O Lelius beauteous flower
of gentleness,
The fair Anglaia’s friend
above all friends:
O darling of the fascinating
Loves
By what dire envy moved did
Death uproot
Thy days e’er yet full
blown, and what ill chance
Hath robbed Savona of her
noblest grace?
She weeps for thee and shall
for ever weep,
And if the fountain of her
tears should fail
She would implore Sabete to
supply
Her need: Sabete, sympathizing
stream,
Who on his margin saw thee
close thine eyes
On the chaste bosom of thy
Lady dear,
Ah, what do riches, what does
youth avail?
Dust are our hopes, I weeping
did inscribe
In bitterness thy monument,
and pray
Of every gentle spirit bitterly
To read the record with as
copious tears.
This epitaph is not without some tender thoughts, but a comparison of it with the one upon the youthful Pozzobonelli (see Friend, No....) will more clearly shew that Chiabrera has here neglected to ascertain whether the passions expressed were in kind and degree a dispensation of reason, or at least commodities issued under her licence and authority.

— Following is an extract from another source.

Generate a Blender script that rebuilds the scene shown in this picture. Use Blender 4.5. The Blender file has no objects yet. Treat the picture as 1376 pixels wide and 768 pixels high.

The epitaphs of Chiabrera are twenty-nine in number, all of them save two probably little known at this day in their own country and scarcely at all beyond the limits of it; and the Reader is generally made acquainted with the moral and intellectual excellence which distinguished them by a brief history of the course of their lives or a selection of events and circumstances, and thus they are individualized; but in the two other instances, namely those of Tasso and Raphael, he enters into no particulars, but contents himself with four lines expressing one sentiment upon the principle laid down in the former part of this discourse, where the subject of an epitaph is a man of prime note.